We disagree with Paige's portrayal of his actions as merely an instinctual attempt to evade arrest. Paige raced down a highway, drove on the shoulders, went around road blocks, and crossed the median to change direction, with the highway patrol in hot pursuit. He collided with an occupied car while trying to cross the median, then drove away from the scene of the accident. He threw torn falsified money orders, a military identification card, and simulated business cards from the windows of his speeding car. He did not stop until confronted by an armed state trooper.

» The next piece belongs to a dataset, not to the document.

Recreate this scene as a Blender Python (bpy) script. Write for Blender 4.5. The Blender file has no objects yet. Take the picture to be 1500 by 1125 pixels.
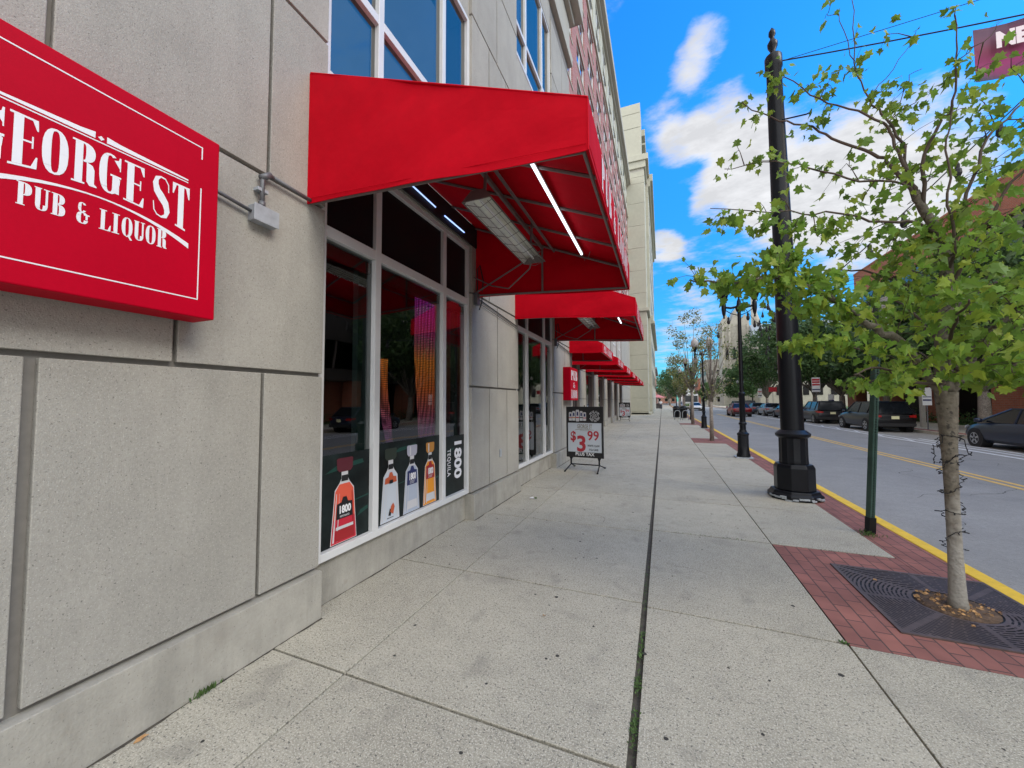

Paige endangered others' lives and destroyed incriminating evidence in his attempt to escape justice. These facts provide adequate support for the district court's finding of obstruction of justice under Guidelines Sec. 3C1.1, as in effect on the date of Paige's offense and sentencing. See, e.g., United States v. Cain, 881 F.2d 980, 982 (11th Cir.1989); United States v. Franco-Torres, 869 F.2d 797, 800 (5th Cir.1989); United States v. White, 903 F.2d 457, 459-61 (7th Cir.1990).



We have considered and find to be without merit Paige's contention that the district court erred in refusing to give him a two-level reduction in his offense level for acceptance of responsibility under section 3E1.1 of the Guidelines. This is not the extraordinary case in which a downward adjustment may be proper notwithstanding the previously imposed upward adjustment for obstruction of justice under section 3C1.1. See Application Note 4 to section 3E1.1.


The case is remanded to the district court for resentencing consistent with this opinion.